Output of 10.23 million barrels per day (bpd) last month was 0.2 per cent higher than in January and 1.5 per cent higher than in February last year, according to the latest government data.

That approaches the 10.27 million bpd pumped in October, a month in which Russian production is less prone to weather-related disruptions.

Russian crude exports last month rose 2 per cent to 5.28 million bpd, helping to offset the recent decline in Libyan output.

"Russia has been posting new [post-Soviet] production records for the past two years," said Sergey Lukianov, the business development manager of the sales and logistics division of TNK-BP, the third-largest Russian oil producer.

"We expect this growth will continue," Mr Lukianov told an Argus oil market conference in Dubai on Monday.

A recent Carnegie Foundation report said Russia was "vigorously expanding its oil export capacity". The country passed a "milestone" last September, when the Russian president Dmitry Medvedev and his Chinese counterpart Hu Jintao inaugurated the Chinese branch of the East Siberian-Pacific Ocean Pipeline, which pumps Russian crude to the Pacific coast.

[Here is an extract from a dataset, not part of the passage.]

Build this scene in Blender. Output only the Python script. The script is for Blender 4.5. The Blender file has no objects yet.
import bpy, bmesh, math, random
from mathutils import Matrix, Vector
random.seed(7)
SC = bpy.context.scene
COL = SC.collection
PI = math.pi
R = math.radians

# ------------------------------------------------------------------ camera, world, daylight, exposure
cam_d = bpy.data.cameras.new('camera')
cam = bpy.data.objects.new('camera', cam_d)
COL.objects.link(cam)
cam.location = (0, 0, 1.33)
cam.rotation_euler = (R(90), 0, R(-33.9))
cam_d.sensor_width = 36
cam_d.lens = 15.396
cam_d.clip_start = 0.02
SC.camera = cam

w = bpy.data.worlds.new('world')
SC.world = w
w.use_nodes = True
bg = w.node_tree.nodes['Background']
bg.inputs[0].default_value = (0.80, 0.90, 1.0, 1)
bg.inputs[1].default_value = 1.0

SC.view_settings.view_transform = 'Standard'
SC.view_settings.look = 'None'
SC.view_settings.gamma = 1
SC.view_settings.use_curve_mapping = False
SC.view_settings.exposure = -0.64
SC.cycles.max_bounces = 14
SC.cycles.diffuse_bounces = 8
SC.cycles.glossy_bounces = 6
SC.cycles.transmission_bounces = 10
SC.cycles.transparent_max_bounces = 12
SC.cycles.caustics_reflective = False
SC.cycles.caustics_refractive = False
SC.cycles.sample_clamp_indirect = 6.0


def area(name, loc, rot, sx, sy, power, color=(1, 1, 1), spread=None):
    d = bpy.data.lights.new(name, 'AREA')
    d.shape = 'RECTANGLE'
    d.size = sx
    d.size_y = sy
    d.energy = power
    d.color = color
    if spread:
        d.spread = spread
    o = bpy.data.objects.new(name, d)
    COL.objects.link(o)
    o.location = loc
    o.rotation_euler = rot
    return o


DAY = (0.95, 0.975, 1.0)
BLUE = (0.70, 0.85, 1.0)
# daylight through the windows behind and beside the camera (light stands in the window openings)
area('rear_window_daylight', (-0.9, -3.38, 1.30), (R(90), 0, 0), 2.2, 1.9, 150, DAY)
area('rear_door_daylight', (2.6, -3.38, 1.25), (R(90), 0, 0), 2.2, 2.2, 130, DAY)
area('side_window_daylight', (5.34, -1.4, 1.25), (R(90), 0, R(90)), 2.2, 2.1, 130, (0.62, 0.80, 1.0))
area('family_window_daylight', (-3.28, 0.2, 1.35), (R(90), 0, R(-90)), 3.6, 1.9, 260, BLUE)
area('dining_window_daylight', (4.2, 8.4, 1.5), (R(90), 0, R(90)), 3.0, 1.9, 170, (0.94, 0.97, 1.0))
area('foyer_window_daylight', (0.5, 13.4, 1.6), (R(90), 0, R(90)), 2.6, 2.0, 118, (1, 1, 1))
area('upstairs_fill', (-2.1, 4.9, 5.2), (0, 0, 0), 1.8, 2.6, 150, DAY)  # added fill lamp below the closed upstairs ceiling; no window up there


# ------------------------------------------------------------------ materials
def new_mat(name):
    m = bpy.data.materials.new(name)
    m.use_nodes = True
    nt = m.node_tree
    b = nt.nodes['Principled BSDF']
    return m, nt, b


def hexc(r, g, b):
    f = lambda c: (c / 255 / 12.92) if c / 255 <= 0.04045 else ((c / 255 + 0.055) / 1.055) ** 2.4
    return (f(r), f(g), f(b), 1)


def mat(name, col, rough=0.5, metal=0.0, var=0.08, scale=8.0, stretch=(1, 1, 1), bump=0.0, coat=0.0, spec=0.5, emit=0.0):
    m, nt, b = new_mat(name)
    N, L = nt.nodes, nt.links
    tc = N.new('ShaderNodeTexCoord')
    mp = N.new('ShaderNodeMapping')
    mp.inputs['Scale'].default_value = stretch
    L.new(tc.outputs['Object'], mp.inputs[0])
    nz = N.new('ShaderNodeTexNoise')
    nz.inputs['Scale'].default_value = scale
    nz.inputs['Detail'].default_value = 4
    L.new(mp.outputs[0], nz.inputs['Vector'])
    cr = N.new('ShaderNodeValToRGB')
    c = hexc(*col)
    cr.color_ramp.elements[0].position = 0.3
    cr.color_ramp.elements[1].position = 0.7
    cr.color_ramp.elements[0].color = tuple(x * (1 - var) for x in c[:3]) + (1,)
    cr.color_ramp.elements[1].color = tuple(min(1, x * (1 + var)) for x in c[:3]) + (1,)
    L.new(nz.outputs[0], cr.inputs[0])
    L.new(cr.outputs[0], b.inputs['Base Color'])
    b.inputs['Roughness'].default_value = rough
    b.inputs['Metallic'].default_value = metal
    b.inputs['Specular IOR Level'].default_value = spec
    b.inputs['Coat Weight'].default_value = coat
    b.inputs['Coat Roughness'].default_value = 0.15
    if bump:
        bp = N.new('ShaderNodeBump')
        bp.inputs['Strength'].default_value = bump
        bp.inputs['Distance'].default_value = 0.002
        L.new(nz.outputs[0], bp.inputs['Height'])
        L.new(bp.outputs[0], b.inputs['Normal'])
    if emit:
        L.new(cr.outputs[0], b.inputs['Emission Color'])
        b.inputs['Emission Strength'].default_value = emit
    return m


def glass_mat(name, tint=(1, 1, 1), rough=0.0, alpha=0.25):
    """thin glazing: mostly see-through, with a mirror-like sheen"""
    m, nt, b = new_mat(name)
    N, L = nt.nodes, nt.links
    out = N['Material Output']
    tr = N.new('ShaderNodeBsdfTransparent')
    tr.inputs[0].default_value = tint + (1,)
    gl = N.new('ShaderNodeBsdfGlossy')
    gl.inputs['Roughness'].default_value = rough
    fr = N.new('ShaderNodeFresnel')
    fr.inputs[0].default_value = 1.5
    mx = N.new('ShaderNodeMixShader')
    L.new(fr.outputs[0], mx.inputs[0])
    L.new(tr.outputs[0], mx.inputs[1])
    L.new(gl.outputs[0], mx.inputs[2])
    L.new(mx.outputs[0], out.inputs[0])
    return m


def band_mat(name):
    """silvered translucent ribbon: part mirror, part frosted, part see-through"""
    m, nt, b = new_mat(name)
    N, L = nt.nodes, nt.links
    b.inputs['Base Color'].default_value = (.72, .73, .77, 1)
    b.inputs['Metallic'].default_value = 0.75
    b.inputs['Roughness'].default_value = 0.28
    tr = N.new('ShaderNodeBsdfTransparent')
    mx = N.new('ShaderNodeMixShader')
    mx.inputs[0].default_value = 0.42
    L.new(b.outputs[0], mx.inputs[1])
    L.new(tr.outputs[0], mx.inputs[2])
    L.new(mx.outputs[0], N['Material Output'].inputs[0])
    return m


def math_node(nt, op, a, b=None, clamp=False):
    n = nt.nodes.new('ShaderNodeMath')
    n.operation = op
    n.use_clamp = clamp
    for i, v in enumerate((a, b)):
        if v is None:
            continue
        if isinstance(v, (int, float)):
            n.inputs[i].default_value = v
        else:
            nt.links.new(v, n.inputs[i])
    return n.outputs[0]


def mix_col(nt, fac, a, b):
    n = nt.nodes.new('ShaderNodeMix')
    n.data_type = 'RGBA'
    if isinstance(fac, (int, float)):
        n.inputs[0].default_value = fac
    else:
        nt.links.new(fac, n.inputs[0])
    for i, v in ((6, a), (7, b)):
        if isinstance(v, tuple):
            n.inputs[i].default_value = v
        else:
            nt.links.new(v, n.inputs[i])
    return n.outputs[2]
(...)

Another pipeline project, the Baltic Pipeline System II project, has eliminated a previous bottleneck facing Russian oil exports to Europe.

"Russia is emerging as a swing supplier for Europe and the Far East because of the emergence of spare export capacity east and west," Mr Lukianov said. "This has already allowed Russia to take advantage of Opec production cuts."

He estimated that by 2015, Russia's oil pipeline network would have 113 million tonnes a year (2.27 million bpd) of spare export capacity.